Sort and wash lentils thoroughly — debris and stones are common. Soaking reduces cooking time and improves digestibility. Red/yellow lentils: no soak needed, cook in 20-25 minutes, break down naturally. Chana dal: soak 2 hours minimum, cook 40-60 minutes, should be tender but hold shape. Whole urad: soak overnight, cook 2-4 hours (or pressure cook 30-45 minutes). Always add salt after cooking — salt toughens lentil skins during cooking. Turmeric goes in with the water. The finishing tadka (cumin, mustard seeds, dried chilli, curry leaves, garlic in hot ghee) is poured sizzling over the finished dal.

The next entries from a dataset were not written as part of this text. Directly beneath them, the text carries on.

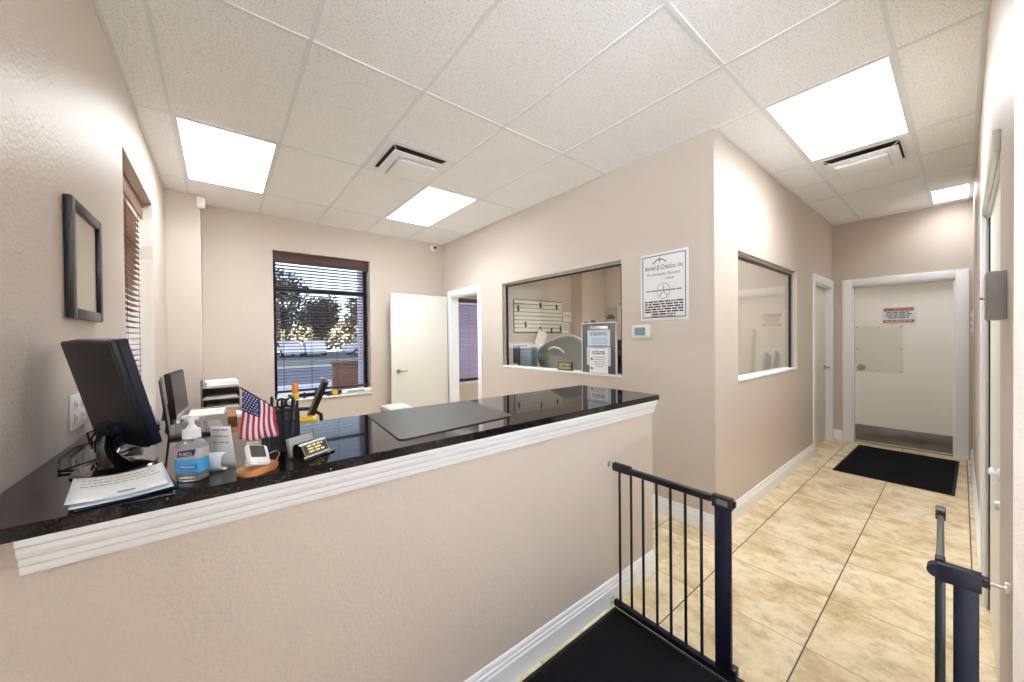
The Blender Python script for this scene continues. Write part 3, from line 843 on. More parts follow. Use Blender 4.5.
B().prism(rounded(.06, .016, .003, 3), c1 - upv*.085 + sb*.02, sb, upv, nrm, .0012).done('badge', 'greyplastic', t)
j = c1 - upv*.115 + nrm*.002 + sb*.0
B().prism(rounded(.10, .05, .02, 5), j, sb, upv, nrm, .022, .006).done('hinge_cover', 'navy', t)
bc = Vector((.0, -1.765, Z))
nk0 = bc + Vector((0, 0, .012)); nk1 = j + nrm*.012 - upv*.01
b = B(); nr = 10; rings = []
for k in range(nr+1):
    f = k/nr; p = nk0.lerp(nk1, f) + nb*(.016*math.sin(PI*f)) 
    wv = .034*(1-f)**1.5 + .019; th = .020*(1-f)**2 + .011
    rings.append([p + sb*(wv*math.cos(a)) + nb*(th*math.sin(a)) for a in [2*PI*i/16 for i in range(16)]])
b._add([v for r in rings for v in r], [(r*16+i, r*16+(i+1) % 16, (r+1)*16+(i+1) % 16, (r+1)*16+i) for r in range(nr) for i in range(16)])
b.done('neck', 'gloss', t)
B().lathe([(.0, 0), (.098, 0), (.100, .004), (.094, .009), (.060, .012), (.0, .013)], bc, 40, 0.86, 1.0).done('base', 'gloss', t)
jj = j + nrm*.02
for k, (dx, dz, ln) in enumerate(((-.05, -.02, .05), (-.03, -.03, .06), (-.06, .0, .04))):
    p0 = jj + sb*dx; pts = [p0, p0 + nrm*.018 + upv*dz, p0 + nrm*.012 - Vector((0, 0, ln)), p0 - nrm*.03 - Vector((0, 0, ln+.012)), Vector((p0.x+.06, p0.y+.07, 1.115))]
    B().tube(pts, .003, 8).done('cable', 'blackplastic', t)
# loose cable loop on the counter
cb = B().tube([(-.055, -1.66, Z+.004), (-.085, -1.73, Z+.004), (-.115, -1.72, Z+.006), (-.135, -1.62, Z+.018), (-.125, -1.53, Z+.03), (-.09, -1.47, Z+.03), (-.03, -1.46, Z+.02), (.0, -1.49, Z+.005)], .0034, 8).done('cable', 'blackplastic')
tag(cb, 'black cable looping along the wall behind the large monitor base', 'cable')
# paper sheets
def sheet(name, label, cx, cy, z, w, d, rot, curl, m, lines=0, seed=1, group='papers by the monitor'):
    t = thing(name, label, 'paper', (cx, cy, z), rot, group)
    R = Matrix.Translation((cx, cy, z)) @ Matrix.Rotation(rot, 4, 'Z')
    b = B(); b.T = R
    b.grid(lambda u, v: ((u-.5)*w, (v-.5)*d, curl*(abs(u-.5)*2)**2 * (0.6+.4*v)), 12, 6)
    o = b.done('sheet', m, t); o.modifiers.new('thick', 'SOLIDIFY').thickness = .0012
    if lines:
        b = B(); b.T = R
        rnd = random.Random(seed)
        for k in range(lines):
            v = .80 - k*.13; x = .10
            while x < .86:
                l = rnd.uniform(.03, .09)
                za = lambda u: curl*(abs(u-.5)*2)**2*(0.6+.4*v) + .0012
                b._add([((x-.5)*w, (v-.5)*d, za(x)), ((x+l-.5)*w, (v-.5)*d, za(x+l)), ((x+l-.5)*w, (v+.025-.5)*d, za(x+l)), ((x-.5)*w, (v+.025-.5)*d, za(x))], [(0,1,2,3)])
                x += l + .015
        b.done('print', 'greyink', t); b = B(); b.T = R
        b._add([((.48-.5)*w, (.10-.5)*d, .0013), ((.66-.5)*w, (.10-.5)*d, .0013), ((.66-.5)*w, (.16-.5)*d, .0013), ((.48-.5)*w, (.16-.5)*d, .0013)], [(0,1,2,3)])
        b.done('stamp', 'greyink', t)
    return t
sheet('paper_sheet', 'dark-edged bottom sheet under the printed papers beside the monitor', .050, -1.990, Z+.001, .165, .195, math.radians(13), .004, 'ink')
sheet('paper_sheet', 'bluish middle sheet between the printed papers beside the monitor', .046, -1.990, Z+.006, .162, .198, math.radians(10), .006, 'paperblue')
sheet('paper_sheet', 'printed white page on top of the papers beside the monitor', .040, -1.984, Z+.013, .158, .198, math.radians(8), .010, 'paper', 3, 4)

# hand sanitizer
px, py = .174, -2.012; th = math.radians(-38)
t = thing('sanitizer_bottle', 'clear pump bottle of blue hand sanitizer gel on the counter edge', 'bottle', (px, py, Z), 0)
def sq(w, d, z, n=24, e=3.2):
    o = []
    for k in range(n):
        a = 2*PI*k/n; c, s = math.cos(a), math.sin(a)
        o.append((math.copysign(abs(c)**(2/e), c)*w/2, math.copysign(abs(s)**(2/e), s)*d/2, z))
    return o
def loft(b, rings, R):
    n = len(rings[0]); b.T = R
    b._add([v for r in rings for v in r], [(i*n+k, i*n+(k+1) % n, (i+1)*n+(k+1) % n, (i+1)*n+k) for i in range(len(rings)-1) for k in range(n)] + [tuple(range(n-1, -1, -1)), tuple((len(rings)-1)*n+k for k in range(n))])
    b.T = Matrix.Identity(4); return b
R = Matrix.Translation((px, py, Z)) @ Matrix.Rotation(th, 4, 'Z')
body = loft(B(), [sq(.060, .038, .0), sq(.068, .044, .004), sq(.069, .045, .05), sq(.069, .045, .082), sq(.066, .042, .09), sq(.045, .034, .100), sq(.028, .028, .106), sq(.027, .027, .110)], R).done('body', 'gel', t)
loft(B(), [sq(.0694, .0454, .022), sq(.0702, .0462, .025), sq(.0702, .0462, .052), sq(.0694, .0454, .057)], R).done('label_band', 'bluegel', body)
loft(B(), [sq(.0692, .0452, .0575), sq(.0700, .0460, .058), sq(.0700, .0460, .083), sq(.0688, .0448, .084)], R).done('upper_label', 'lightgrey', body)
b = B().cyl((px, py, Z+.108), (px, py, Z+.130), .0195, .0185, 24).cyl((px, py, Z+.130), (px, py, Z+.140), .014, .008, 20).cyl((px, py, Z+.138), (px, py, Z+.158), .006, n=14)
hd = Vector((math.cos(math.radians(140)), math.sin(math.radians(140)), 0))
b.T = Matrix.Identity(4)
b.cyl((px, py, Z+.154), (px, py, Z+.165), .011, .010, 16)
c0 = Vector((px, py, Z+.160)); b.tube([c0 - hd*.016, c0, c0 + hd*.02, c0 + hd*.034 - Vector((0, 0, .004)), c0 + hd*.036 - Vector((0, 0, .014))], [.006, .007, .006, .0045, .004], 10)
b.done('pump', 'pump', t)
lx = Vector((math.cos(th), math.sin(th), 0)); lo = Vector((math.sin(th), -math.cos(th), 0))
f0 = Vector((px, py, Z)) + lo*.0236 + lx*.006
B().prism([(-.024, .0), (.020, .006), (.024, .022), (-.020, .016)], f0 + Vector((0, 0, .062)), lx, (0, 0, 1), lo, .0006).done('brand_patch', 'purple', body)
text('lettering', 'PURELL', 'paper', body, f0 + Vector((0, 0, .0675)) + lo*.0008, (lx + Vector((0, 0, .12))).normalized(), (0, 0, 1), .0085, .034)
B().box(-.021, .026, -.0005, .0003, 0, .011).done('tmp', 'labelblue').select_set(False)
tmp = bpy.data.objects['tmp']; me = tmp.data; bpy.data.objects.remove(tmp)
mm = Matrix(((lx.x, -lo.x, 0, f0.x), (lx.y, -lo.y, 0, f0.y), (0, 0, 1, Z+.034), (0, 0, 0, 1)))
me.transform(world_of(t).inverted() @ mm); o = bpy.data.objects.new('blue_strip', me); COL.objects.link(o); o.parent = body
text('lettering', 'Advanced', 'paper', body, f0 + Vector((0, 0, .0365)) + lo*.0008 + lx*.002, lx, (0, 0, 1), .006, .036)
print_lines('lettering', 'greyink', body, f0 - lx*.022 + Vector((0, 0, .022)) + lo*.0004, lx, (0, 0, 1), .044, 2, .006, .0025, 21)

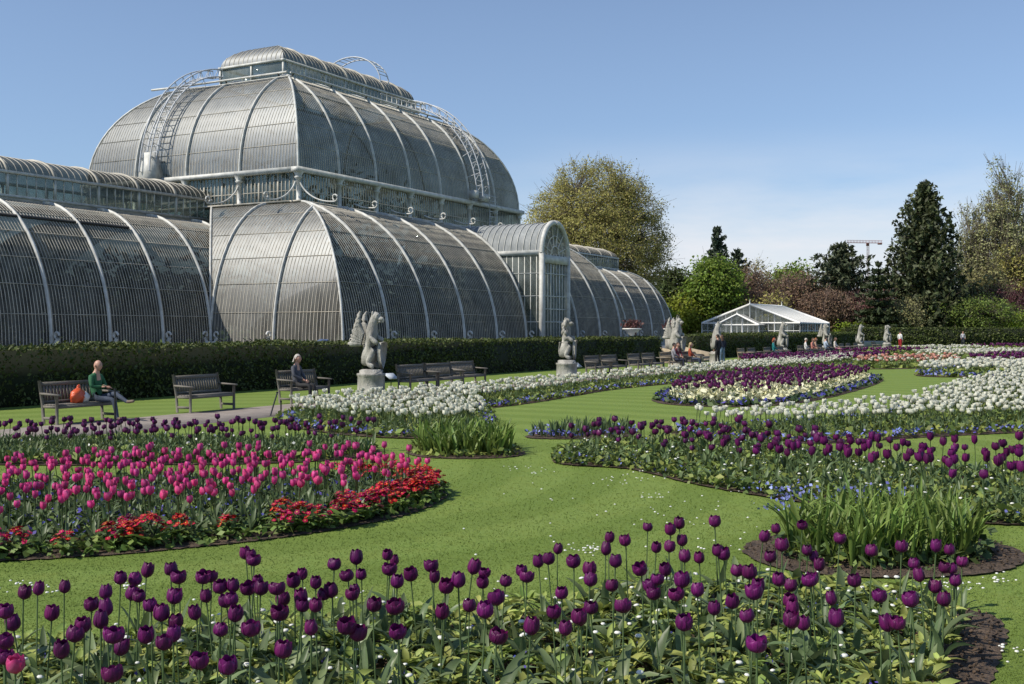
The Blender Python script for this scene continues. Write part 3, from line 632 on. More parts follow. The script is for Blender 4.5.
# ------------------------------------------------------------------ trees
def curve(p0, p1, bend, n=6):
    t = np.linspace(0, 1, n)[:, None]; p0, p1 = np.asarray(p0, float), np.asarray(p1, float)
    return p0 * (1 - t) + p1 * t + np.asarray(bend) * (4 * t * (1 - t))
def broadleaf(name, label, xy, h, w, th, leaf_m, bark_m, ntips=420, per=26, ls=.28, sig=.55, limbs=9, tr=.35, upright=0.0, dens_low=.6, twig_r=.03, shell=2.4, cat='tree', squash=1.0, z0=0.0, crown_name='crown', aspect=1.5, group=None, lumpy=1.0):
    root = empty(name, (xy[0], xy[1], z0), 0, label, cat, group)
    ch = (h - th) / 2; cz = th + ch
    d = nrm(rng.normal(size=(ntips * 3, 3))); rr = rng.uniform(0, 1, len(d)) ** (1 / shell)
    lump = 1 + lumpy * .13 * np.sin(d[:, 0] * 4.2 + d[:, 2] * 3 + xy[0]) + lumpy * .1 * np.sin(d[:, 1] * 6 - d[:, 2] * 5 + xy[1])
    P = d * (rr * lump)[:, None] * np.array([w / 2, w / 2 * squash, ch]); P[:, 2] += cz
    keep = rng.uniform(0, 1, len(P)) < np.where(d[:, 2] < -.2, dens_low, 1); P = P[keep][:ntips]; P[:, 2] = np.clip(P[:, 2], .25, None)
    t = MB(); tk = MB(); base = np.array([0, 0, th]); paths = []
    tr_top = th + ch * (.5 if not upright else 1.5)
    t.tube(curve((0, 0, -.1), (w * .01, 0, tr_top), (rng.normal() * .02 * h, rng.normal() * .02 * h, 0), 9), np.linspace(tr, tr * .32, 9), 8)
    for k in range(limbs):
        a = 2 * math.pi * (k + rng.uniform(-.3, .3)) / limbs; e = rng.uniform(.05, .85)
        end = np.array([math.cos(a) * w * .33 * (1 - .45 * e), math.sin(a) * w * .33 * (1 - .45 * e) * squash, cz + (e - .35) * ch * 1.25])
        s0 = np.array([0, 0, max(.1, th * (.75 + .5 * rng.uniform()) if not upright else th + rng.uniform(0, .6) * ch)])
        p = curve(s0, end, (math.cos(a) * w * .06, math.sin(a) * w * .06, -ch * .10 if not upright else -ch * .05), 8); paths.append(p)
        t.tube(p, np.linspace(tr * .5, tr * .13, 8), 6)
    Q = np.concatenate([p[2:] for p in paths] + [np.array([[0, 0, z] for z in np.linspace(th, tr_top, 5)])])
    for q in P:
        pen = np.linalg.norm(Q - q, axis=1) + (np.maximum(0, Q[:, 2] - q[2] + upright * np.linalg.norm(q[:2])) * 1.2)
        s0 = Q[np.argmin(pen)]; L = np.linalg.norm(q - s0)
        c_ = curve(s0, q, (rng.normal() * .06 * L, rng.normal() * .06 * L, .09 * L if not upright else -.06 * L), 4); tk.tube(c_, np.linspace(twig_r * 1.6, twig_r * .5, 4), 3)
        L = min(L, 2.6)
        if twig_r > .02 and L > .5:
            for _ in range(3):
                f = rng.uniform(.35, 1); b0 = c_[min(3, int(f * 3.99))]; v = nrm(q - s0) + rng.normal(size=3) * .55 + np.array([0, 0, upright * .6]); tk.tube([b0, b0 + v * L * .2, b0 + v * L * .42 + np.array([0, 0, .04 * L])], np.linspace(twig_r * .9, twig_r * .35, 3), 3)
    t_o = t.obj('trunk', bark_m, root, True); tk.obj('twigs', bark_m, t_o)
    if per:
        C = np.repeat(P, per, 0) + rng.normal(size=(len(P) * per, 3)) * sig * np.array([1, 1, .8])
        C = C[C[:, 2] > .05]
        lv = MB(); cards(lv, C, ls, aspect, nrm(C - np.array([0, 0, cz - ch * .3])), .5); lv.obj(crown_name, leaf_m, root)
    return root
def conifer(name, label, xy, h, w, leaf_m, nlev=34, droop=.35, per=16, ls=.5, lo=.04, irregular=.25, power=.85, cat='conifer', up=.12, hang=.35, tier=0.0, tr=.4):
    root = empty(name, (xy[0], xy[1], 0), 0, label, cat)
    t = MB(); t.tube(curve((0, 0, -.1), (rng.normal() * .1, 0, h), (0, 0, 0), 8), np.linspace(tr, .03, 8), 7)
    C = []; br = MB()
    for k in range(nlev):
        f = lo + (1 - lo) * (k + rng.uniform(-.3, .3)) / nlev
        if tier: f = round(f / tier) * tier + rng.normal() * .012
        f = min(max(f, lo), .985); z = f * h
        rad = w / 2 * (1 - f) ** power * (min(1, .55 + f * 3.0)) + .12
        nb = max(4, int(9 * (1 - f) + 5))
        a0 = rng.uniform(0, 6.28)
        for b in range(nb):
            a = a0 + 6.283 * b / nb + rng.normal() * .15; L = rad * rng.uniform(1 - irregular * 1.6, 1 + irregular * .7); tt = np.linspace(0, 1, 7)
            p = np.stack([np.cos(a) * L * tt, np.sin(a) * L * tt, z + L * (-droop * tt + up * 2 * tt ** 3 + .08 * tt)], 1); br.tube(p, np.linspace(.05, .015, 7) * (.4 + L * .25), 3)
            n = max(5, int(per * (.3 + L / (w / 2)))); u = rng.uniform(.12, 1.02, n); q = np.stack([np.interp(u, tt, p[:, i]) for i in range(3)], 1)
            side = rng.normal(size=n) * L * .16 * (1.05 - u); q[:, 0] += -np.sin(a) * side; q[:, 1] += np.cos(a) * side; q[:, 2] += -rng.uniform(0, 1, n) * hang + rng.normal(size=n) * .08
            C.append(q)
    to = t.obj('trunk', M['bark'], root, True); br.obj('limbs', M['bark'], to)
    C = np.concatenate(C); lv = MB(); cards(lv, C, ls, 2.1, nrm(C * np.array([1, 1, 0]) + np.array([0, 0, .6])), .3, down=.25); lv.obj('crown', leaf_m, root)
    return root
L_ = {k: leafmat('leaf_' + k, *v) for k, v in dict(  # tree leaf colours lightened to stand in for distance haze
    olive=((.40, .37, .11), .35, .35), budding=((0.377, 0.358, 0.104), .3, .4), fresh=((0.189, 0.282, 0.042), .35, .35), dark=((.075, .105, .03), .4, .2), yew=((.055, .075, .03), .45, .15), spruce=((.078, .095, .04), .45, .12),
    bluegrey=((.07, .095, .06), .4, .12), yellowgreen=((0.320, 0.377, 0.047), .3, .4), brown=((.24, .155, .10), .35, .25), mauve=((.17, .08, .075), .35, .25), copper=((0.094, 0.034, 0.042), .3, .25), bright=((0.282, 0.395, 0.038), .3, .4),
    laurel=((0.142, 0.198, 0.038), .4, .2), pale=((0.377, 0.358, 0.160), .3, .35), poplar=((.36, .37, .17), .35, .3), cedar=((.085, .105, .055), .45, .12)).items()}
def hz(px, y_top, Z): return at(px, Z), Hy(y_top, Z)
def wid(dpx, Z): return dpx * Z / F_PX
p, h = hz(597, 163, 150); broadleaf('broadleaf_tree', 'very tall domed tree coming into olive leaf behind the big curved glasshouse', p, h, wid(146, 150), 3.2, L_['olive'], M['pale_bark'], 2300, 42, .17, .5, 17, .65, 0, .95, .03, 3.2, lumpy=.35)
T = []
def bl(px, yt, wpx, Z, leaf, bark, label, **k):
    p, h = hz(px, yt, Z); return broadleaf(k.pop('name', 'broadleaf_tree'), label, p, h, wid(wpx, Z), k.pop('th', h * .18), L_[leaf] if leaf else None, M[bark], **k)
bl(676, 270, 52, 172, 'dark', 'bark', 'dark green rounded tree beside the right edge of the great domed tree', ntips=330, per=34, ls=.34, sig=.7, limbs=7)
bl(640, 285, 40, 168, 'dark', 'bark', 'low dark tree half hidden by the curved end of the big glasshouse', ntips=220, per=30, ls=.34, sig=.7, limbs=6)
bl(715, 257, 56, 166, 'fresh', 'bark', 'mid green leafy tree standing below the pointed pine', ntips=420, per=30, ls=.32, sig=.65, limbs=8)
bl(688, 294, 44, 166, 'yellowgreen', 'bark', 'yellow green bushy tree behind the tallest statue group at the hedge gap', ntips=330, per=28, ls=.26, sig=.5, limbs=7, th=.5)
bl(668, 312, 26, 160, 'bright', 'bark', 'small bright green bush at the foot of the curved glasshouse end', ntips=120, per=26, ls=.24, sig=.45, limbs=5, th=.3, name='bush', cat='bush')
bl(722, 292, 40, 170, 'fresh', 'bark', 'green shrub between the yellow green tree and the small white glasshouse', ntips=200, per=28, ls=.28, sig=.5, limbs=6, th=.4, name='bush', cat='bush')
p, h = hz(717, 225, 195); conifer('pine_tree', 'pointed dark pine rising above the mid green tree', p, h, wid(46, 195), L_['bluegrey'], 26, .12, 30, .42, .3, .5, .6, up=.15, hang=.3)
p, h = hz(738, 247, 200); conifer('pine_tree', 'shorter ragged pine at the right shoulder of the pointed pine', p, h, wid(42, 200), L_['bluegrey'], 18, .1, 28, .42, .4, .55, .5, up=.15, hang=.3)
bl(757, 262, 36, 190, 'pale', 'pale_bark', 'pale feathery tree between the pine and the brown twiggy trees', ntips=200, per=12, ls=.3, sig=.6, limbs=7)
bl(749, 272, 66, 172, 'brown', 'twig', 'brown twiggy tree behind the left half of the small white glasshouse', ntips=620, per=16, ls=.22, sig=.7, limbs=9, twig_r=.045, th=1.2)
bl(797, 276, 64, 176, 'brown', 'twig', 'brown twiggy tree behind the right half of the small white glasshouse', ntips=620, per=16, ls=.22, sig=.7, limbs=9, twig_r=.045, th=1.2)
bl(772, 292, 46, 162, 'olive', 'twig', 'low thin olive tree directly above the ridge of the small white glasshouse', ntips=260, per=10, ls=.24, sig=.5, limbs=7, th=.8)
bl(791, 265, 44, 205, 'fresh', 'bark', 'smooth green domed tree peeping over the brown twiggy trees', ntips=330, per=34, ls=.42, sig=.8, limbs=7)
bl(828, 288, 52, 170, 'brown', 'twig', 'reddish brown thicket left of the cedar foot', ntips=520, per=16, ls=.2, sig=.5, limbs=8, twig_r=.04, th=.5, name='bush', cat='bush')
bl(868, 292, 56, 170, 'mauve', 'twig', 'mauve brown thicket between the cedar and the big conifer', ntips=520, per=16, ls=.2, sig=.5, limbs=8, twig_r=.04, th=.4, name='bush', cat='bush')
p, h = hz(841, 243, 175); conifer('cedar_tree', 'grey green cedar with flat ragged tiers left of the crane', p, h, wid(86, 175), L_['cedar'], 34, -.12, 36, .38, .3, .5, .38, cat='cedar', up=-.02, hang=.5)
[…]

For restaurant-quality dal makhani: whole urad dal and rajma (kidney beans), soaked overnight, pressure cooked until completely soft, then simmered with tomato, cream, and butter for another hour. The extended simmering after pressure cooking is what creates the creamy, velvety texture. The dish should be thick enough to eat with torn naan, not soupy. A finishing tablespoon of cold butter stirred in at the end is non-negotiable.
Salting too early. Not washing thoroughly. Under-cooking — dal should be completely tender, never gritty. Adding too much water — it should be thick enough to coat the back of a spoon. Skipping the tadka — it provides 50% of the final flavour. Making the tadka with oil instead of ghee — ghee carries spice flavour differently.